◆ Exercise ◆
Word for word, transcribe the lines below and drop the pictures.
- - - - -
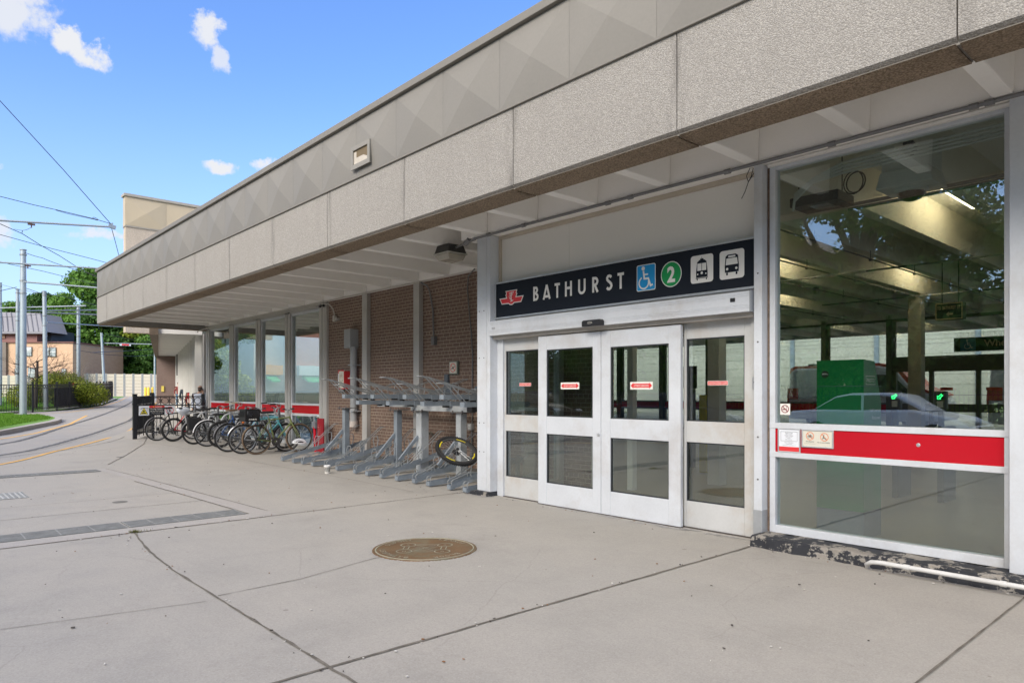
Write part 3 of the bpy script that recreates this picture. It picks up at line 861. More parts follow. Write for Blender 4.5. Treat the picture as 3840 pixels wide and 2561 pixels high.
# grit, cigarette ends and flecks scattered on the paving
m = MB(); rg = random.Random(11)
for k in range(420):
    if k < 170: x, y = rg.choice([(-7.79 + rg.gauss(0, .04), rg.uniform(-1, 6)), (-3.3 + rg.gauss(0, .04), rg.uniform(1.5, 6)), (rg.uniform(-7.8, -2.5), 1.69 + rg.gauss(0, .03)), (rg.uniform(-7.3, -3.3), 6.08 + rg.gauss(0, .05)), (rg.uniform(-3.2, -1), 5.88 + rg.gauss(0, .04)), (rg.uniform(-14, -8), rg.uniform(5.9, 7.6))])
    else: x, y = rg.uniform(-20, -1.5), rg.uniform(.8, 6.2)
    s_ = rg.uniform(.003, .009) * (1.7 if k % 23 == 0 else 1); a = rg.uniform(0, 3.1); mi = rg.choice((0, 0, 1, 1, 2))
    u = Vector((math.cos(a), math.sin(a), 0)); v = Vector((-u.y, u.x, 0)) * rg.uniform(.3, .8); c = Vector((x, y, .006)); h = Vector((0, 0, rg.uniform(.002, .005)))
    P = [c - u * s_ - v * s_, c + u * s_ - v * s_, c + u * s_ + v * s_, c - u * s_ + v * s_]
    m._add(P + [p * 1 + h for p in P], [(4, 5, 6, 7), (0, 1, 5, 4), (1, 2, 6, 5), (2, 3, 7, 6), (3, 0, 4, 7)], mi)
o = m.build('grit', [M('grit_dark', (.07, .06, .05), .9), M('grit_pale', (.6, .58, .54), .9), M('grit_rust', (.25, .12, .05), .9)], fixn=False); o['kind'] = 'stuff'; tag(o, 'scattered grit, flecks and cigarette ends on the paving', 'grit')
# ================================================================ STATION BUILDING
YF = 4.62; XE = -23.8; XR = 14.2
st = thing('station_building', 'low transit station with deep concrete fascia, white soffit, glass hall and brown brick wall', 'building', (-9, 6.3, 0))
# concrete fascia: precast panels with open joints, along the front and returned at the far end
def precast(m, p0, p1, out, z0=3.45, z1=4.24, th=.335, joints=()):
    pass
m = MB(); js = [-22.49, -20.6, -18.68, -16.79, -14.84, -12.9, -10.99, -9.07, -7.1, -5.13, -3.2, -1.27, .66, 2.6, 4.53, 6.47, 8.4, 10.34, 12.27]
xs = [XE] + js + [XR]
for a, b in zip(xs[:-1], xs[1:]):
    a_ = a + (.005 if a != XE else 0); b_ = b - .005
    m.prism([(YF, 3.49), (YF + .05, 3.45), (YF + .335, 3.45), (YF + .335, 4.26), (YF, 4.26)], a_, b_, 'x')
xs = [YF + .34 + 1.93 * k for k in range(9)]
for a, b in zip(xs[:-1], xs[1:]): m.prism([(XE, 3.49), (XE + .05, 3.45), (XE + .335, 3.45), (XE + .335, 4.26), (XE, 4.26)], a + .007, b - .007, 'y')
m.build('fascia_beam', AGG, st)
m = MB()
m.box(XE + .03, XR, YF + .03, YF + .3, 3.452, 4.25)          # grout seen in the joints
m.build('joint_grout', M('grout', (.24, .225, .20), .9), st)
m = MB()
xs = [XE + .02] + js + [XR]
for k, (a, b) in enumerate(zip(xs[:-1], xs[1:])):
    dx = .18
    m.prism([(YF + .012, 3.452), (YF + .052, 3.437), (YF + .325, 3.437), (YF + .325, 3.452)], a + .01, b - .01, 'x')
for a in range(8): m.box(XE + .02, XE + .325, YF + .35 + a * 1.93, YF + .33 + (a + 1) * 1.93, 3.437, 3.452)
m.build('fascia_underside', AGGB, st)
# folded metal fascia, shallow pyramids
m = MB(); w = .97; k = 0
def pyr(m, A, B, C, D, out):
    P = [Vector(p) for p in (A, B, C, D)]; c = sum(P, Vector()) / 4 + Vector(out)
    m._add([tuple(p) for p in P] + [tuple(c)], [(0, 1, 4), (1, 2, 4), (2, 3, 4), (3, 0, 4)])
x = -23.77 + .01
while x < XR:
    pyr(m, (x, YF - .005, 4.28), (x + w - .002, YF - .005, 4.28), (x + w - .002, YF - .005, 5.03), (x, YF - .005, 5.03), (0, -.034, 0)); x += w
y = YF
while y < 20:
    pyr(m, (XE, y, 4.28), (XE, y + w, 4.28), (XE, y + w, 5.03), (XE, y, 5.03), (-.02, 0, 0)); y += w
m.box(XE + .01, XR, YF + .003, YF + .2, 4.27, 5.03); m.box(XE + .003, XE + .2, YF, 20, 4.27, 5.03)
m.build('metal_fascia', METF, st)
m = MB(); m.box(XE - .02, XR, YF - .022, YF + .1, 4.255, 4.275); m.box(XE - .04, XR, YF - .05, YF + .4, 5.03, 5.115)
m.box(XE - .04, XE + .4, YF + .4, 20, 5.03, 5.115)
m.build('roof_coping', M('coping_metal', (.19, .18, .16), .6, .0, var=.08), st, bevel=.006)
# overflow vent
m = MB()
X0, X1, Z0, Z1 = -8.245, -7.875, 4.43, 4.618
for a, b, c, d_ in ((X0 - .055, X1 + .055, Z1, Z1 + .055), (X0 - .055, X1 + .055, Z0 - .06, Z0), (X0 - .055, X0, Z0, Z1), (X1, X1 + .055, Z0, Z1)): m.box(a, b, YF - .056, YF - .04, c, d_)
vt = m.build('scupper_vent', M('vent_metal', (.24, .23, .205), .55, .0, var=.08), st)
m = MB(); th = .006
m.box(X0, X1, YF - .039, YF + .001, Z0 - th, Z0); m.box(X0, X1, YF - .039, YF + .001, Z1, Z1 + th); m.box(X0 - th, X0, YF - .039, YF + .001, Z0, Z1); m.box(X1, X1 + th, YF - .039, YF + .001, Z0, Z1)
m.poly([(X0, YF - .0385, Z1 - .02), (X0 + .12, YF - .036, Z1 - .02), (X1, YF - .036, Z0 + .07), (X1, YF - .0385, Z0), (X0, YF - .0385, Z0)])
m.build('vent_throat', M('vent_inside', (.50, .46, .40), .7, var=.15, scale=9), vt)
m = MB(); m.box(X0, X1, YF - .0372, YF - .0352, Z0, Z1); m.build('vent_shadow_board', M('vent_board', (.16, .12, .07), .8), vt)

# roof deck, soffit slab and ribs
m = MB(); m.box(XE + .2, XR, YF + .3, 27.0, 4.10, 4.6); m.build('roof_deck', SOFF, st)
m = MB()
xr = -1.37 + 15 * .99
k = 0; X = xr
while X > XE + .5:
    y1_ = 6.05 if X > -7.6 else 7.62
    m.prism([(X - .085, 4.10), (X - .065, 3.58), (X + .065, 3.58), (X + .085, 4.10)], YF + .335, y1_, 'y'); X -= .99
each(m, 'soffit_rib', SOFF, st, bevel=.012)
m = MB()
m.box(-7.55, XR, 6.05, 6.32, 3.58, 4.10); m.box(XE + .34, -7.552, 7.62, 7.9, 3.58, 4.10); m.box(-7.83, -7.553, 6.05, 7.618, 3.58, 4.10)
m.build('perimeter_beam', SOFF, st, bevel=.01)

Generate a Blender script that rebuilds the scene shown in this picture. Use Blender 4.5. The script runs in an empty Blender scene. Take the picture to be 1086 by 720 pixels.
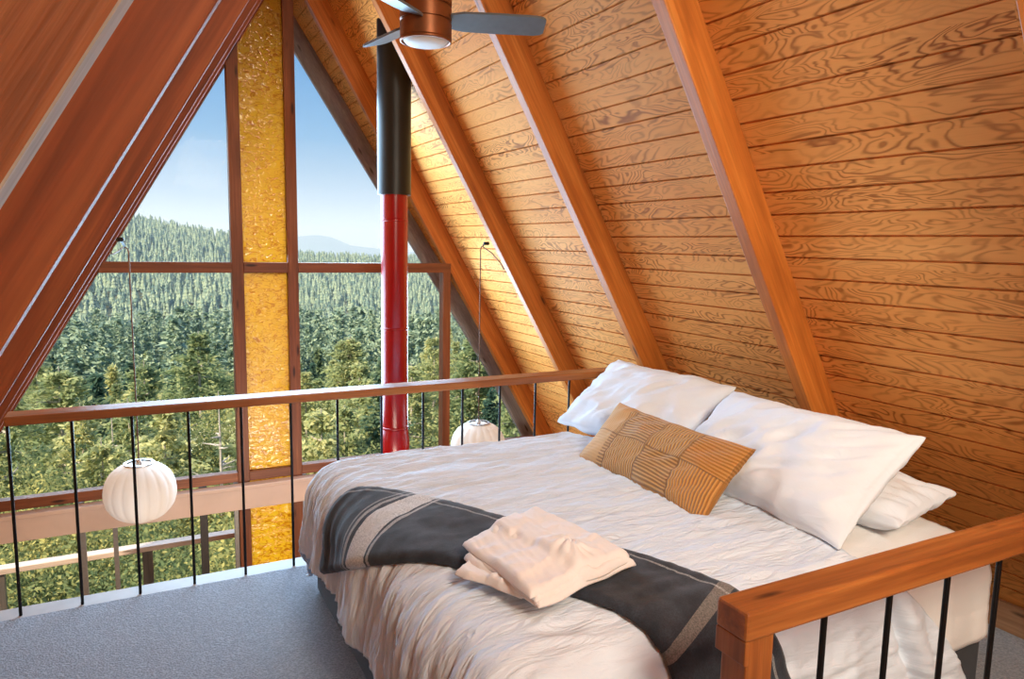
- - - - -
◆ Written response ◆
Write part 3 of the bpy script that recreates this picture. It picks up at line 861. More parts follow. Write for Blender 4.5. Treat the picture as 3840 pixels wide and 2561 pixels high.
# grit, cigarette ends and flecks scattered on the paving
m = MB(); rg = random.Random(11)
for k in range(420):
    if k < 170: x, y = rg.choice([(-7.79 + rg.gauss(0, .04), rg.uniform(-1, 6)), (-3.3 + rg.gauss(0, .04), rg.uniform(1.5, 6)), (rg.uniform(-7.8, -2.5), 1.69 + rg.gauss(0, .03)), (rg.uniform(-7.3, -3.3), 6.08 + rg.gauss(0, .05)), (rg.uniform(-3.2, -1), 5.88 + rg.gauss(0, .04)), (rg.uniform(-14, -8), rg.uniform(5.9, 7.6))])
    else: x, y = rg.uniform(-20, -1.5), rg.uniform(.8, 6.2)
    s_ = rg.uniform(.003, .009) * (1.7 if k % 23 == 0 else 1); a = rg.uniform(0, 3.1); mi = rg.choice((0, 0, 1, 1, 2))
    u = Vector((math.cos(a), math.sin(a), 0)); v = Vector((-u.y, u.x, 0)) * rg.uniform(.3, .8); c = Vector((x, y, .006)); h = Vector((0, 0, rg.uniform(.002, .005)))
    P = [c - u * s_ - v * s_, c + u * s_ - v * s_, c + u * s_ + v * s_, c - u * s_ + v * s_]
    m._add(P + [p * 1 + h for p in P], [(4, 5, 6, 7), (0, 1, 5, 4), (1, 2, 6, 5), (2, 3, 7, 6), (3, 0, 4, 7)], mi)
o = m.build('grit', [M('grit_dark', (.07, .06, .05), .9), M('grit_pale', (.6, .58, .54), .9), M('grit_rust', (.25, .12, .05), .9)], fixn=False); o['kind'] = 'stuff'; tag(o, 'scattered grit, flecks and cigarette ends on the paving', 'grit')
# ================================================================ STATION BUILDING
YF = 4.62; XE = -23.8; XR = 14.2
st = thing('station_building', 'low transit station with deep concrete fascia, white soffit, glass hall and brown brick wall', 'building', (-9, 6.3, 0))
# concrete fascia: precast panels with open joints, along the front and returned at the far end
def precast(m, p0, p1, out, z0=3.45, z1=4.24, th=.335, joints=()):
    pass
m = MB(); js = [-22.49, -20.6, -18.68, -16.79, -14.84, -12.9, -10.99, -9.07, -7.1, -5.13, -3.2, -1.27, .66, 2.6, 4.53, 6.47, 8.4, 10.34, 12.27]
xs = [XE] + js + [XR]
for a, b in zip(xs[:-1], xs[1:]):
    a_ = a + (.005 if a != XE else 0); b_ = b - .005
    m.prism([(YF, 3.49), (YF + .05, 3.45), (YF + .335, 3.45), (YF + .335, 4.26), (YF, 4.26)], a_, b_, 'x')
xs = [YF + .34 + 1.93 * k for k in range(9)]
for a, b in zip(xs[:-1], xs[1:]): m.prism([(XE, 3.49), (XE + .05, 3.45), (XE + .335, 3.45), (XE + .335, 4.26), (XE, 4.26)], a + .007, b - .007, 'y')
m.build('fascia_beam', AGG, st)
m = MB()
m.box(XE + .03, XR, YF + .03, YF + .3, 3.452, 4.25)          # grout seen in the joints
m.build('joint_grout', M('grout', (.24, .225, .20), .9), st)
m = MB()
xs = [XE + .02] + js + [XR]
for k, (a, b) in enumerate(zip(xs[:-1], xs[1:])):
    dx = .18
    m.prism([(YF + .012, 3.452), (YF + .052, 3.437), (YF + .325, 3.437), (YF + .325, 3.452)], a + .01, b - .01, 'x')
for a in range(8): m.box(XE + .02, XE + .325, YF + .35 + a * 1.93, YF + .33 + (a + 1) * 1.93, 3.437, 3.452)
m.build('fascia_underside', AGGB, st)
# folded metal fascia, shallow pyramids
m = MB(); w = .97; k = 0
def pyr(m, A, B, C, D, out):
    P = [Vector(p) for p in (A, B, C, D)]; c = sum(P, Vector()) / 4 + Vector(out)
    m._add([tuple(p) for p in P] + [tuple(c)], [(0, 1, 4), (1, 2, 4), (2, 3, 4), (3, 0, 4)])
x = -23.77 + .01
while x < XR:
    pyr(m, (x, YF - .005, 4.28), (x + w - .002, YF - .005, 4.28), (x + w - .002, YF - .005, 5.03), (x, YF - .005, 5.03), (0, -.034, 0)); x += w
y = YF
while y < 20:
    pyr(m, (XE, y, 4.28), (XE, y + w, 4.28), (XE, y + w, 5.03), (XE, y, 5.03), (-.02, 0, 0)); y += w
m.box(XE + .01, XR, YF + .003, YF + .2, 4.27, 5.03); m.box(XE + .003, XE + .2, YF, 20, 4.27, 5.03)
m.build('metal_fascia', METF, st)
m = MB(); m.box(XE - .02, XR, YF - .022, YF + .1, 4.255, 4.275); m.box(XE - .04, XR, YF - .05, YF + .4, 5.03, 5.115)
m.box(XE - .04, XE + .4, YF + .4, 20, 5.03, 5.115)
m.build('roof_coping', M('coping_metal', (.19, .18, .16), .6, .0, var=.08), st, bevel=.006)
# overflow vent
m = MB()
X0, X1, Z0, Z1 = -8.245, -7.875, 4.43, 4.618
for a, b, c, d_ in ((X0 - .055, X1 + .055, Z1, Z1 + .055), (X0 - .055, X1 + .055, Z0 - .06, Z0), (X0 - .055, X0, Z0, Z1), (X1, X1 + .055, Z0, Z1)): m.box(a, b, YF - .056, YF - .04, c, d_)
vt = m.build('scupper_vent', M('vent_metal', (.24, .23, .205), .55, .0, var=.08), st)
m = MB(); th = .006
m.box(X0, X1, YF - .039, YF + .001, Z0 - th, Z0); m.box(X0, X1, YF - .039, YF + .001, Z1, Z1 + th); m.box(X0 - th, X0, YF - .039, YF + .001, Z0, Z1); m.box(X1, X1 + th, YF - .039, YF + .001, Z0, Z1)
m.poly([(X0, YF - .0385, Z1 - .02), (X0 + .12, YF - .036, Z1 - .02), (X1, YF - .036, Z0 + .07), (X1, YF - .0385, Z0), (X0, YF - .0385, Z0)])
m.build('vent_throat', M('vent_inside', (.50, .46, .40), .7, var=.15, scale=9), vt)
m = MB(); m.box(X0, X1, YF - .0372, YF - .0352, Z0, Z1); m.build('vent_shadow_board', M('vent_board', (.16, .12, .07), .8), vt)

# roof deck, soffit slab and ribs
m = MB(); m.box(XE + .2, XR, YF + .3, 27.0, 4.10, 4.6); m.build('roof_deck', SOFF, st)
m = MB()
xr = -1.37 + 15 * .99
k = 0; X = xr
while X > XE + .5:
    y1_ = 6.05 if X > -7.6 else 7.62
    m.prism([(X - .085, 4.10), (X - .065, 3.58), (X + .065, 3.58), (X + .085, 4.10)], YF + .335, y1_, 'y'); X -= .99
each(m, 'soffit_rib', SOFF, st, bevel=.012)
m = MB()
m.box(-7.55, XR, 6.05, 6.32, 3.58, 4.10); m.box(XE + .34, -7.552, 7.62, 7.9, 3.58, 4.10); m.box(-7.83, -7.553, 6.05, 7.618, 3.58, 4.10)
m.build('perimeter_beam', SOFF, st, bevel=.01)

Generate a Blender script that rebuilds the scene shown in this picture. Use Blender 4.5. The script runs in an empty Blender scene. Take the picture to be 1086 by 720 pixels.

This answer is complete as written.